→ WHAT IS ASKED:
Within the material below, transcribe exactly the lines from the one holding "Write the bpy" through the one holding "the 1500x2250 frame", keeping both ends and skipping the rest.

→ INPUT RECORDS:
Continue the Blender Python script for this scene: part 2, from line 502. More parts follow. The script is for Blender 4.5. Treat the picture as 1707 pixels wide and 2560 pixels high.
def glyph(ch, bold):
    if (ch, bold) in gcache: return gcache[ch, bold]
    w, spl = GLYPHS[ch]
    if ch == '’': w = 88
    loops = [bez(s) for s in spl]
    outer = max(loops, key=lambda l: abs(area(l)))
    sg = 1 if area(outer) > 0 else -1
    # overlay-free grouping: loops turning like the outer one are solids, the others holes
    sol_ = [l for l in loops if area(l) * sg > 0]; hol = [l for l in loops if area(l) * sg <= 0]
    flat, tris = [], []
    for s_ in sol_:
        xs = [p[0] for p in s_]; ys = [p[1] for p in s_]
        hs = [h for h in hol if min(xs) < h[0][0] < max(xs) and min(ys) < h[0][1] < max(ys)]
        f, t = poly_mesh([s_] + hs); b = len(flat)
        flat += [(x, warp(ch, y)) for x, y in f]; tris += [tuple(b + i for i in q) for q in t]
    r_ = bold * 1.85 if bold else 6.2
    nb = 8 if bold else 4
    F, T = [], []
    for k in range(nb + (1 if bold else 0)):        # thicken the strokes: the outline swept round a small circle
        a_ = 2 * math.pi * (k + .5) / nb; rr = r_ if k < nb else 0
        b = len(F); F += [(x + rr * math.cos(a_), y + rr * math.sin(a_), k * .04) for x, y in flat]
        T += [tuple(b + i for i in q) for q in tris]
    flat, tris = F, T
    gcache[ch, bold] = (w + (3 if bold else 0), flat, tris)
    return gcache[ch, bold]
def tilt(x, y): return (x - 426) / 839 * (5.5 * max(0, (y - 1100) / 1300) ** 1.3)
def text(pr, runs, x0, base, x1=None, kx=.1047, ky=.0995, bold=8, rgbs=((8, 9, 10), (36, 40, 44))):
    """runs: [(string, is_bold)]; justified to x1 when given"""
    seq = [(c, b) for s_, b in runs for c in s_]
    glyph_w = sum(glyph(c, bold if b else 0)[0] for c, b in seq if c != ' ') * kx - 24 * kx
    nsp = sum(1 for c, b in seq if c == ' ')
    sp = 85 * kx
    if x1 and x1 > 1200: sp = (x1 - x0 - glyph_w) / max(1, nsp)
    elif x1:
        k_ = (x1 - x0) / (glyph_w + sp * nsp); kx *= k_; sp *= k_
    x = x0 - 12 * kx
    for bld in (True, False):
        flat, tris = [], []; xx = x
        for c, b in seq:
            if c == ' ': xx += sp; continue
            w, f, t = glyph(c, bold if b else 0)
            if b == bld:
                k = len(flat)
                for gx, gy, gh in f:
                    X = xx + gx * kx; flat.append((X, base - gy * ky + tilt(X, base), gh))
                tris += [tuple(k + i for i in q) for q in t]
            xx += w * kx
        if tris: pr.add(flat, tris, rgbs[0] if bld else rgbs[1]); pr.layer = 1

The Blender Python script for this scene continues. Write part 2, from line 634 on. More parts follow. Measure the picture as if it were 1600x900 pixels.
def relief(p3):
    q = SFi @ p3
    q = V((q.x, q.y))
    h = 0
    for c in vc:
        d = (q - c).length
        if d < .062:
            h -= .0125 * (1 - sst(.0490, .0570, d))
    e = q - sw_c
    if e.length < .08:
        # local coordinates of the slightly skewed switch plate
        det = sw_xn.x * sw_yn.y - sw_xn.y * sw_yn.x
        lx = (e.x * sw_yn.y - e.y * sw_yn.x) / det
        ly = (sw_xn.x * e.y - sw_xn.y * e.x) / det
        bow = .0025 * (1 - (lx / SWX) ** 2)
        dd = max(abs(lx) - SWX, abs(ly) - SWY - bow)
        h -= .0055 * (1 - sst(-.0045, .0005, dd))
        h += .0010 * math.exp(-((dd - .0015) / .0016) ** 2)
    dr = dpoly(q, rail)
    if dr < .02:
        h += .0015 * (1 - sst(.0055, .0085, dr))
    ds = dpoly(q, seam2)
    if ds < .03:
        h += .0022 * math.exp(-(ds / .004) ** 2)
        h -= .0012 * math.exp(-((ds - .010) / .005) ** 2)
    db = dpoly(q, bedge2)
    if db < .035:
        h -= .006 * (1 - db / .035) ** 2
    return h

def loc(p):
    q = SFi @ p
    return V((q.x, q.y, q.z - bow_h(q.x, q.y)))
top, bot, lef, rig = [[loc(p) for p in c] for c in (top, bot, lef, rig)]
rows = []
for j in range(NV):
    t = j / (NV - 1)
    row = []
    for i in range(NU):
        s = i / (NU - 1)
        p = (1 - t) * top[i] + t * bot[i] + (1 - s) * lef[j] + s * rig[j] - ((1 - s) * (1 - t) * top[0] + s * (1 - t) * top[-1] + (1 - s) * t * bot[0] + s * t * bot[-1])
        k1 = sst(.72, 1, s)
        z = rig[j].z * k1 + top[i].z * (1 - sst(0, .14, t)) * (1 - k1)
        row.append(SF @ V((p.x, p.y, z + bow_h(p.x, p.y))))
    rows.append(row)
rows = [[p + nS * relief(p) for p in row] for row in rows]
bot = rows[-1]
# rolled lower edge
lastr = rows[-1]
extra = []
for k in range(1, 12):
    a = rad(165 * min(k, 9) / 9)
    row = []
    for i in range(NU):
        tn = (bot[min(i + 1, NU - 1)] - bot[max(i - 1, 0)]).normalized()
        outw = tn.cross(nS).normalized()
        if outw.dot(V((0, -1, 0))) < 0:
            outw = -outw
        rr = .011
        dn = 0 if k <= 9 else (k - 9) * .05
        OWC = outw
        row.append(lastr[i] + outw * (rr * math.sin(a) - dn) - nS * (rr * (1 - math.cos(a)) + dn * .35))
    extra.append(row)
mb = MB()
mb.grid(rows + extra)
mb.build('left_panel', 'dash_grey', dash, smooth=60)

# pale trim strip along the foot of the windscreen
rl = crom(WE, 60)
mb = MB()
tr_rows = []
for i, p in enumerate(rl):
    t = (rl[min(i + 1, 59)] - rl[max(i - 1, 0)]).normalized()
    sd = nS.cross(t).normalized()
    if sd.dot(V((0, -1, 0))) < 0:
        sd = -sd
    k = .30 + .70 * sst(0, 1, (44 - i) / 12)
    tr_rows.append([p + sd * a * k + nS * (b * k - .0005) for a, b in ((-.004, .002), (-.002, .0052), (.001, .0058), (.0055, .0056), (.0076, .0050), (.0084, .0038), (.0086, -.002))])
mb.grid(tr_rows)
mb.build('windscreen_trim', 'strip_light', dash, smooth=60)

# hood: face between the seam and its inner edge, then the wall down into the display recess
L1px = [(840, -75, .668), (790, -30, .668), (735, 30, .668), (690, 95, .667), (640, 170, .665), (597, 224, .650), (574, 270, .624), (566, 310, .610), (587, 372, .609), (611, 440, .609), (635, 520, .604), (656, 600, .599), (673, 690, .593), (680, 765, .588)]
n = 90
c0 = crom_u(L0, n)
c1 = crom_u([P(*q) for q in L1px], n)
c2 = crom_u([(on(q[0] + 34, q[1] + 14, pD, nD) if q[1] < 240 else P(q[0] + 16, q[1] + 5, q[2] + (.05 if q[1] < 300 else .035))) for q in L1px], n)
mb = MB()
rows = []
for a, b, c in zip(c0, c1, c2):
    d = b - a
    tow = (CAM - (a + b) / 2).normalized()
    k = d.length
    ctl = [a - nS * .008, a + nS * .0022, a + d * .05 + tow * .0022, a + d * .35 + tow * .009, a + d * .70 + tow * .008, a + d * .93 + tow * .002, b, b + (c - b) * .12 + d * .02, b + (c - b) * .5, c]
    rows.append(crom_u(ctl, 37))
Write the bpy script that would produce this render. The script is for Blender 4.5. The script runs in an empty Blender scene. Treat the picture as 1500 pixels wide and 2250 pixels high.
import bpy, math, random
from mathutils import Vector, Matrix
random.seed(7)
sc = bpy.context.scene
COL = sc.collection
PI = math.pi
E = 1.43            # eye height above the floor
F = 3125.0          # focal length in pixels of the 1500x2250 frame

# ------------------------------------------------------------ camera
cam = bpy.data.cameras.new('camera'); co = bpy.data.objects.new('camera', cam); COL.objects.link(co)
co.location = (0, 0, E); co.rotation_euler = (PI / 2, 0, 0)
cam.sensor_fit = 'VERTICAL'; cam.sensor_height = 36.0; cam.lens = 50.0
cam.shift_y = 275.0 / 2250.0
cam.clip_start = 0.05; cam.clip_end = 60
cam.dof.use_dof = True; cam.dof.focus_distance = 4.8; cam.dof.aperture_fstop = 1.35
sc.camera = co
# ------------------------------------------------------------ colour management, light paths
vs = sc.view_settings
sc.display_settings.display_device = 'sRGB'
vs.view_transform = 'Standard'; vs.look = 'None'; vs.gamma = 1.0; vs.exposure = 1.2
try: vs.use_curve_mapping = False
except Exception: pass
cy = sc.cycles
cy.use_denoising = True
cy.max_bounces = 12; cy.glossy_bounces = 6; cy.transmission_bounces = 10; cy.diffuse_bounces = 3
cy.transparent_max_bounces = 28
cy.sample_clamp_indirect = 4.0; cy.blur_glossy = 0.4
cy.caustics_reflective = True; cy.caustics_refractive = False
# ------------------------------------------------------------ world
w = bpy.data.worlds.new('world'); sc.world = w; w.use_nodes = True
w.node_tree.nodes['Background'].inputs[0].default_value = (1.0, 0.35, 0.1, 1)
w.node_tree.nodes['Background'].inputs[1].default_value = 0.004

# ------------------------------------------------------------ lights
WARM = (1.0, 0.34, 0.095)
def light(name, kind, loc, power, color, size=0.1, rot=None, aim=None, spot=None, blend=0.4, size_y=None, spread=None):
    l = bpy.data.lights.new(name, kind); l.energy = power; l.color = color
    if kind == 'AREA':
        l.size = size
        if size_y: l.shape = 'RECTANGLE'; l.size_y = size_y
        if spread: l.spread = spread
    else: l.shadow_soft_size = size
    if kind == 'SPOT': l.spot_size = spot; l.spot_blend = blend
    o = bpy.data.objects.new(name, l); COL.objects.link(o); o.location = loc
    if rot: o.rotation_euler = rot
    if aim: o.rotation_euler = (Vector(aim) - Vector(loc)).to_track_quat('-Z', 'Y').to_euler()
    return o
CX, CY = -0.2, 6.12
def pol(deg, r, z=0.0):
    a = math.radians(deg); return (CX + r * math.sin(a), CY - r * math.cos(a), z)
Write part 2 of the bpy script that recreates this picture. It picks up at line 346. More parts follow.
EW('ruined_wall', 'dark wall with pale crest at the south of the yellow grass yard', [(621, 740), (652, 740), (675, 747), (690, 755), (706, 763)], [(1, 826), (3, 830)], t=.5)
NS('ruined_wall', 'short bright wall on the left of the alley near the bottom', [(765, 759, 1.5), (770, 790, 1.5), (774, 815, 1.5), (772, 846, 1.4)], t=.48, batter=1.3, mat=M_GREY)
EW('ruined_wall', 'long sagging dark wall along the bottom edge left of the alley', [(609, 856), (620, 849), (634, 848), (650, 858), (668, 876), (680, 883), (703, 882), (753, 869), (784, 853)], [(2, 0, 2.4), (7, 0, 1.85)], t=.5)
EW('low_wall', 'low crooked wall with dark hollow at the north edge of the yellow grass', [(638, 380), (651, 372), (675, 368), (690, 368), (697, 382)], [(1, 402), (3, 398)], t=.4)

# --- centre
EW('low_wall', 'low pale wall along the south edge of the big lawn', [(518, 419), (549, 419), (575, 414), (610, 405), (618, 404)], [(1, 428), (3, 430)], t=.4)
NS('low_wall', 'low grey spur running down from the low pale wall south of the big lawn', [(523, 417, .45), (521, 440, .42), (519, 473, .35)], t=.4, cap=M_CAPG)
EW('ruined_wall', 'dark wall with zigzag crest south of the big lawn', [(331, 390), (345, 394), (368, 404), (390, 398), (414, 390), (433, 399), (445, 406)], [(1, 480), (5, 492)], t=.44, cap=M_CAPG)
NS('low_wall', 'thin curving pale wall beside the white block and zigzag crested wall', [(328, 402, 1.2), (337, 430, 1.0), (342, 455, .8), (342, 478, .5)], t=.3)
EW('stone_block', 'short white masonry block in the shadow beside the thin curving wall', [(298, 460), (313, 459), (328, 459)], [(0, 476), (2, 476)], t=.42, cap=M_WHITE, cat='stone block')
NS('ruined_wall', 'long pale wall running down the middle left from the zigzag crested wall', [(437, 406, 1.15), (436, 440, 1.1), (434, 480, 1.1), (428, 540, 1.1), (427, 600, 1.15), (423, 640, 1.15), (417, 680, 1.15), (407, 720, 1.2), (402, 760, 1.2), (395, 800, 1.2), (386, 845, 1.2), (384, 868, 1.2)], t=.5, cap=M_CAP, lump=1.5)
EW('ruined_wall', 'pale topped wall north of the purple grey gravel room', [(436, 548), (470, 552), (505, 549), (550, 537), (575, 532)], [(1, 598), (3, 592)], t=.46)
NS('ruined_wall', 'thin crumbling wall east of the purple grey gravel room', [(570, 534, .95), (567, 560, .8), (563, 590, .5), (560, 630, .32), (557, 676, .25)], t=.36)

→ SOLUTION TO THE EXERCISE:
Write the bpy script that would produce this render. The script is for Blender 4.5. The script runs in an empty Blender scene. Treat the picture as 1500 pixels wide and 2250 pixels high.
import bpy, math, random
from mathutils import Vector, Matrix
random.seed(7)
sc = bpy.context.scene
COL = sc.collection
PI = math.pi
E = 1.43            # eye height above the floor
F = 3125.0          # focal length in pixels of the 1500x2250 frame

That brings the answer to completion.